Through his two associates who also worked to oust the ambassador, Lev Parnas and Igor Fruman, Giuliani connected early this year with Lutsenko, who served as Ukraine’s top prosecutor until August. Parnas and Fruman had previously connected Giuliani to Lutsenko’s predecessor, Viktor Shokin, late last year.
Parnas had told people that Yovanovitch was stymieing his efforts to pursue gas business in Ukraine. Parnas also told people that one of his companies had paid Giuliani hundreds of thousands of dollars for an unrelated U.S. business venture, and Giuliani said he advised Parnas and Fruman on a Ukrainian dispute.
Lutsenko had sought to relay the information he had collected on Trump’s targets to U.S. law enforcement agencies and saw Giuliani as someone who could make that happen. Giuliani and Lutsenko initially spoke over the phone and then met in person in New York in January.
Lutsenko initially asked Giuliani to represent him, according to the former mayor, who said he declined because it would have posed a conflict with his work for the president. Instead, Giuliani said, he interviewed Lutsenko for hours, then had one of his employees — a “professional investigator who works for my company” — write memos detailing the Ukrainian prosecutors’ claims about Yovanovitch, Biden and others.
Giuliani said he provided those memos to Secretary of State Mike Pompeo this year and was told that the State Department passed the memos to the FBI. He did not say who told him.
Giuliani said he also gave the memos to the columnist, John Solomon, who worked at the time for The Hill newspaper and published articles and videos critical of Yovanovitch, the Bidens and other Trump targets. It was unclear to what degree Giuliani’s memos served as fodder for Solomon, who independently interviewed Lutsenko and other sources.

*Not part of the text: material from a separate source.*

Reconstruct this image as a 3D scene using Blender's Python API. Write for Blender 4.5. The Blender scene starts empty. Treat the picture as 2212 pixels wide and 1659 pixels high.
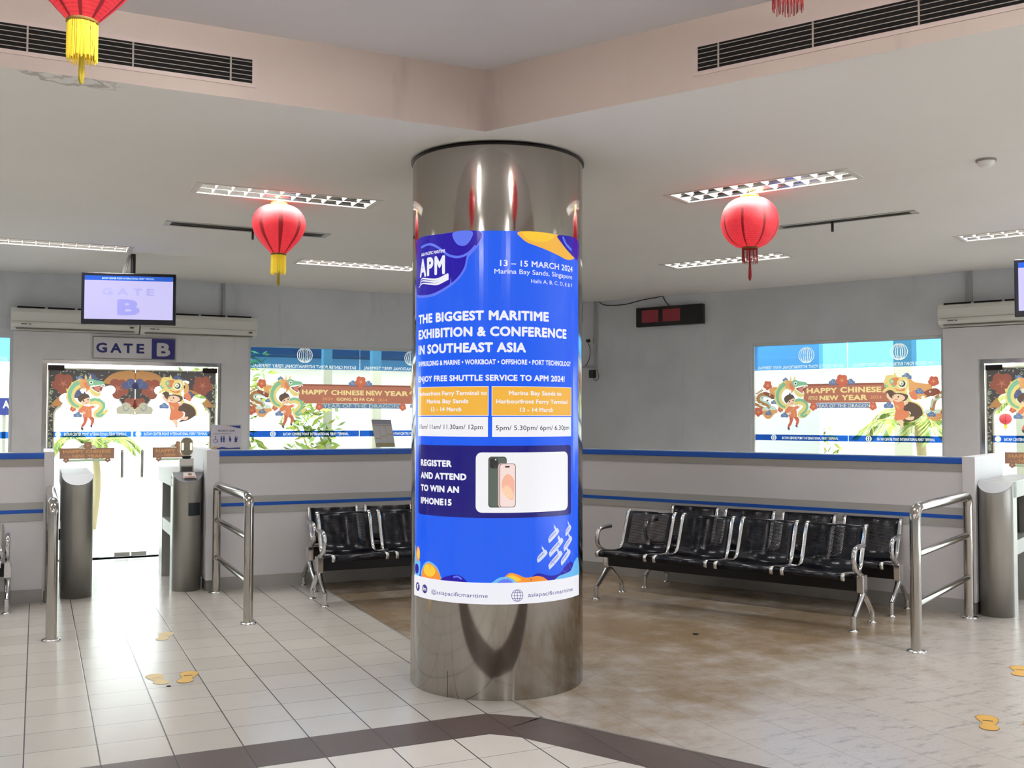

Solomon did not immediately respond to a request for comment.
The president sought to distance himself earlier Friday from Giuliani, saying he was uncertain when asked whether Giuliani still represented him. “I haven’t spoken to Rudy,” Trump told reporters. “I spoke to him yesterday quickly. He is a very good attorney, and he has been my attorney.”
Giuliani later said that he still represented Trump.